To protest this disparity between Chicago public schools and those in wealthier suburbs, the Jackson brothers were among about 1,000 students from Chicago who boycotted the first day of class Tuesday and instead showed up at New Trier and another suburban school asking to enroll. This demonstration was orchestrated by an Illinois state senator, James T. Meeks (D-Chicago), who is also a pastor at Salem Baptist Church on the South Side.

"We have to leave some books in class because there aren't enough; we need more computers; the auditorium has broken seats. We have to pay so much for the prom because the school can't help fund it," said De'Erica Munoz, 17, who commutes two hours each way to a high school on Chicago's North Side from her South Side neighborhood because the schools are better. But, even the North Side school she attends is subpar compared with those in New Trier.

"This looks like a college campus," she said as she looked around the New Trier school. "We should have the same opportunities as suburban kids."

The nonprofit Education Trust calculates that although the average gap in per-pupil spending across the country between high-income districts and low-income ones was $938 in 2005, the gap was $2,235 in Illinois. Only New York had a larger gap that year.

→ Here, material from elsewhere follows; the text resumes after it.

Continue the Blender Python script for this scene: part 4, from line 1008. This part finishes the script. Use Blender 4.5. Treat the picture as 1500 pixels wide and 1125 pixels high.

"These schools are segregated," said Rhonda Storball, a post office worker who moved to the suburbs specifically so her two children could attend better schools. She said she is now the only African American in her neighborhood and that her children had trouble adjusting to their new schools because their Chicago education left them behind academically.

On Tuesday, New Trier opened its gym and auditorium for Chicago students to fill out registration forms. But in keeping with state law, the students will be rejected because they do not live in the district.

Arne Duncan, chief executive of the Chicago school system, called the state's property-tax-based funding structure for education "fundamentally broken."

"It is totally separate and totally unequal," he said. "The children of the rich get a different education than the children of the poor. We continue to fight that battle every way we can."

In August, the Chicago Urban League filed a civil rights lawsuit in the Circuit Court of Cook County against the state of Illinois and state board of education. The suit alleges that the current funding of education violates the state constitution.

On Wednesday, Meeks brought busloads of boycotting students to downtown office buildings to protest. He called off the boycott Wednesday evening, saying he was still seeking a meeting with the governor and top legislators.

A recent analysis by the nonprofit Chicago-based Community Renewal Society found that statewide, lower-income districts have voted for higher property tax rates than wealthier areas, but the resulting funds raised for schools are still inadequate because property values are lower.

Though they agree school funding needs an overhaul, Mayor Richard M. Daley and Duncan stridently opposed the boycott, with Duncan calling it "the right fight but the wrong strategy." He visited seven African American and Latino churches on Sunday urging students to show up for school. He said first-day attendance was high despite the boycott, thanks to school district efforts including canvassing and distribution of free school supplies.

Meeks proposed a pilot project to spend $120 million over three years to create new schools and measure the academic results. He offered to call off the boycott if Gov. Rod Blagojevich (D) and state legislators met with him during the Democratic National Convention in Denver. The meeting did not take place.

"The governor likes the concept but wants to hear more," Blagojevich spokesman Lucio Guerrero said. "That they weren't able to get together in Denver shouldn't be the end of it. It's still something he wants to pursue."